じわじわと注目を集めている男女ヴォーカルを擁する6人組、yuleによる初の全国流通盤となるフル・アルバム。トラディショナルなフォークの影響を楽曲の芯に持ちながら、アコースティックな音作りにこだわらない、アイディアの閃きに満ちたサウンドメイキングで幻想的な世界観を作り上げている。グロッケンシュピール、マンドリン、大太鼓といった、いわゆるバンド・サウンドではあまりに使われることがない楽器の音色を巧みに取り入れたアンサンブルも聴きどころ。インディー・フォーク、アンビエント、ポスト・ロックといった言葉にピンと来る洋楽インディーのリスナーはもちろん、エレクトロニックなサウンドやダンサブルなビートの使い方を考えると、SEKAI NO OWARIやandropのファンにも薦めてみたい。

これからのこと

yumeochi

これからのこと

小西康陽がパーソナリティを務めるラジオでオンエアされたことから話題を呼んでいる6人組バンド、yumeochi。
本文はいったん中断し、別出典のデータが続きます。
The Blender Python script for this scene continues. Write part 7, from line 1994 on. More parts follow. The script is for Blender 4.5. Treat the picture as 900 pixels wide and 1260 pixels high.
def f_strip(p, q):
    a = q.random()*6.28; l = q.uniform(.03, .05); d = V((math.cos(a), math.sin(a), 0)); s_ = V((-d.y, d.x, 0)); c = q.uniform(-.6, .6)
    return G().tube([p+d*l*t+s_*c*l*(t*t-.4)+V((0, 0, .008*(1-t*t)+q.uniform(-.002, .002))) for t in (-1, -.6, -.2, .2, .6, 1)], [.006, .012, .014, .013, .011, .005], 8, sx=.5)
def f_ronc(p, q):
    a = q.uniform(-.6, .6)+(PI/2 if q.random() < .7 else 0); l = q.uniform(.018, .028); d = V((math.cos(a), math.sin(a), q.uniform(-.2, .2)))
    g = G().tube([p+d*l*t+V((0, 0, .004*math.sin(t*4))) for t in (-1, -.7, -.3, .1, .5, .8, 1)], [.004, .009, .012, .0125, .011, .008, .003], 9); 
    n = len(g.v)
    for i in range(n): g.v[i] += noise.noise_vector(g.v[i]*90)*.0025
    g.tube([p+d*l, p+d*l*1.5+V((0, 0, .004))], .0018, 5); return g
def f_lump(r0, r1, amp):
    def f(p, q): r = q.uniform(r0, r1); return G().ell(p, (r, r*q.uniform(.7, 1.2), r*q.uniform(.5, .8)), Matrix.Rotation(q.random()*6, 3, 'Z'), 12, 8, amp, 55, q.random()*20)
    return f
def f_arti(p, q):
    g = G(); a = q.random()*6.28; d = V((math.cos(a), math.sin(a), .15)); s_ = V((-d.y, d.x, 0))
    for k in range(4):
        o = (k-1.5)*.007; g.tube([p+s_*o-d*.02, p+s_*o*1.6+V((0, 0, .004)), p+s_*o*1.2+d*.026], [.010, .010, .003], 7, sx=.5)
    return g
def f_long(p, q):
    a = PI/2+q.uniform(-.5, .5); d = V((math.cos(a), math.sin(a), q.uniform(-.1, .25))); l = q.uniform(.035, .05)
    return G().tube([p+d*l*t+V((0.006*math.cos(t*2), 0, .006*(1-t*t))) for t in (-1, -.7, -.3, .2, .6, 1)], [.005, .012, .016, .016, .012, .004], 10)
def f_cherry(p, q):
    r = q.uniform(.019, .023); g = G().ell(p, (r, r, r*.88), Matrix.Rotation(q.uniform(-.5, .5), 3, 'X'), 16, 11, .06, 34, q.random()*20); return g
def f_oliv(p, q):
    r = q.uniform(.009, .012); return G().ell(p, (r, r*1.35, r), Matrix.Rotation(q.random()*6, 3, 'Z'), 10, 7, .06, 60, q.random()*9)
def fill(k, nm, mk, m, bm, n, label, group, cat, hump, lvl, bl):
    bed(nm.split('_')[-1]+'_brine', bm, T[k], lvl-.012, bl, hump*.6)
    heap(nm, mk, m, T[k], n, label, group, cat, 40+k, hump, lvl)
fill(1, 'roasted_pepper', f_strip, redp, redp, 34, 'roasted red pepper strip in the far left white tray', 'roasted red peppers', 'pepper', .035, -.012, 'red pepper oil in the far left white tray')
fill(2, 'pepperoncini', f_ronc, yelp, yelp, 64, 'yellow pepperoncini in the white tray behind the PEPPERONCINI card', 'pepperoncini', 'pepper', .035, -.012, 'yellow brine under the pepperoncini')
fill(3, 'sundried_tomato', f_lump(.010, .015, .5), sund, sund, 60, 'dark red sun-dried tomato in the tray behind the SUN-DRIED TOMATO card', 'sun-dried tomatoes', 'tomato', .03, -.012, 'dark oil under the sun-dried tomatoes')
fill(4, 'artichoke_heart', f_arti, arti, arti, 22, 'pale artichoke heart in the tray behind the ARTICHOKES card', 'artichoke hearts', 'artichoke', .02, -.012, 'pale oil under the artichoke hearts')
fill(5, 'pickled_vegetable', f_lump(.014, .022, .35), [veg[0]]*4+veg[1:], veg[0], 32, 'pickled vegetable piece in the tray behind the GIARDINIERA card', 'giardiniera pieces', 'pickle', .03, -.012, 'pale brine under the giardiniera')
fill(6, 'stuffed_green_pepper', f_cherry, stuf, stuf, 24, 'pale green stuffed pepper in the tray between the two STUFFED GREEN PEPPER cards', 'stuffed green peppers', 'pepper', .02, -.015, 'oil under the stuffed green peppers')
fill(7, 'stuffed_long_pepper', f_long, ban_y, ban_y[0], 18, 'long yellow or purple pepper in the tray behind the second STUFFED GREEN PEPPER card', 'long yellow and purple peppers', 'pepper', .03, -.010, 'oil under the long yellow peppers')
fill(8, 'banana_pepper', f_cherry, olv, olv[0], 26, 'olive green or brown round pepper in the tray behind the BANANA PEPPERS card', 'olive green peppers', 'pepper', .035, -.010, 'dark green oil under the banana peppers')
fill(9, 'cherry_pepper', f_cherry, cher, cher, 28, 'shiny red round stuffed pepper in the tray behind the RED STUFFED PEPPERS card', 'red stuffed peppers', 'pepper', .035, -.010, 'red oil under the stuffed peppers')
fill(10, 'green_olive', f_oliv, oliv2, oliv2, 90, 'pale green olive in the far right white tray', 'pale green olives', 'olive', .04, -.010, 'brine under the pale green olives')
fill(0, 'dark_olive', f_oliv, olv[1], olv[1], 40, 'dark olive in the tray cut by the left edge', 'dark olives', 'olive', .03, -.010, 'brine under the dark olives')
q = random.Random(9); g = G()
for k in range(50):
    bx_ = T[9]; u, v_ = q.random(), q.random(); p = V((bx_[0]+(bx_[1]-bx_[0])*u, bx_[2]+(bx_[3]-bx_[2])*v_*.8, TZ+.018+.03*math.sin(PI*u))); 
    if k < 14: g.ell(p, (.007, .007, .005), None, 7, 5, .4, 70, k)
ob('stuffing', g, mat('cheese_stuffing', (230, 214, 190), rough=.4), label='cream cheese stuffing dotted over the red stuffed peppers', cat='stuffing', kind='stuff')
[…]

アルバムのスタートを飾る「若き日の思索のために」で軽快なポップ、英語詞が流れるように耳あたりのよい「miss holly golightly」、染み渡っていくバラード「暮らしの眼鏡」、コミカルなサウンドながらもなんだか泣けてしまう「悲しみよこんにちは」などピアノ、伸びやかな歌声が絡み合いこの1枚の中でいろんな側面を見せてくれる。春の陽気に心を躍らせるように心地よく響くグッド・ミュージックは、日向でうたた寝したくなる心地よさ。シンプルに直球で“いい歌”はストレートに心に届く。思い切りリラックスしたい休日のお供にどうぞ。